Riegle urged the investors present to be silent. "This is not a town meeting. This is not 'Judge Judy' (a courtroom television show). We don't need applause. We don't need boos," she said.

As she was starting to consider fees from a long list of law and professional firms, Riegle urged investors to put the expenses and fees into context of the almost $1 billion in assets and the $68 million already paid back to investors by USA Capital's interim managers.

"There has been a lot of misunderstanding," Riegle said. "People say 'Don't let the attorneys take the money.' "

Augie Landis, assistant U.S. Trustee, frequently has disagreed with Riegle's decisions in the USA Capital case, but he agreed with her on this issue.

The fees are "a lot of money," but they appear reasonable given the $68 million paid to investors so far, Landis said.

"Ten percent in the collection arena is a good number," Landis said.

The lawyers' fees will not come out of interest and principal payments made to investors who were so-called direct lenders and own fractional interests in mortgage loans, sometimes called trust deeds.

The fees do come from earnings of two mortgage loan funds and from mortgage loan servicing fees earned by USA Commercial Mortgage, a company that collects and distributes loan payments to investors. USA Commercial collects a 1 percent fee on older loans and 3 percent mortgage servicing fee on more recent loans, said Mark Olson, chief operating officer at USA Capital.

Mesirow Financial Interim Management, which has taken over operations at USA Capital, was approved to receive $3.4 million in fees and another $214,000 in expenses. But Olson said Mesirow has 24 workers, ranging from entry level workers to chief restructuring officer Tom Allison, who worked 8,200 hours between April 13, when the bankruptcy petition was filed, and July 31.
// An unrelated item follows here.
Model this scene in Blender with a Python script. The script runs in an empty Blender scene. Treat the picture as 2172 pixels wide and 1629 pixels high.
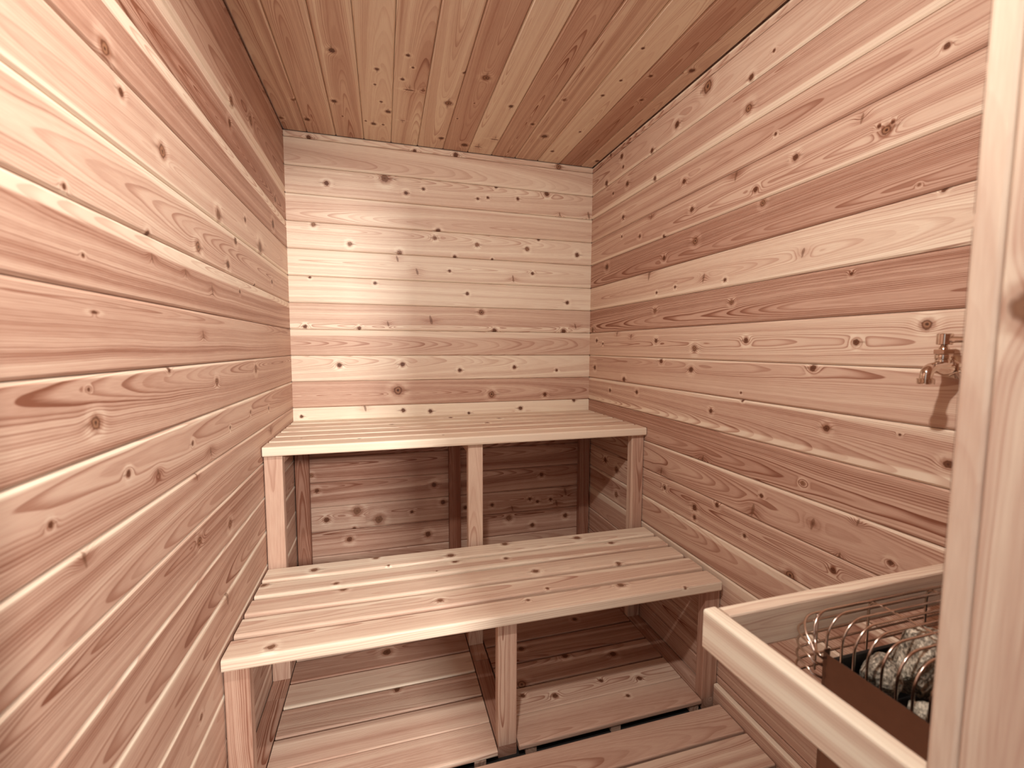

The law firms of Las Vegas-based Schwartzer & McPherson and Ray Quinney & Nebeker of Salt Lake City have worked as attorneys for USA Capital since early April. Other firms were approved for fees and expenses for shorter periods of two to three months.

Olson said the firms will receive payments up to the amount of cash available.

Schwartzer & McPherson was approved for $265,000 in fees; and Ray Quinney, $937,000. Riegle authorized Stutman Treister & Glatt of Los Angeles, an attorney for USA Capital First Trust Deed Fund, to receive $565,000; Shea & Carlyon, the local law firm for the First Trust fund, $297,000; Orrick, Herrington & Sutcliffe, the Sacramento, Calif., firm representing USA Capital Diversified Trust Fund, $468,000; and Beckley Singleton, the local law firm for the Diversified fund, $74,000.

Also, Gordon & Silver, the law firm for the direct lenders' committee, was allowed to charge $257,000; Lewis & Roca, the law firm for the unsecured creditors' committee, $228,000; and lawyer David Huston, an attorney for investors in transactions that were pending at the time of the bankruptcy filing, $8,600.

Alvarez & Marshal, a financial analyst firm for the First Trust fund, was approved to get $166,000.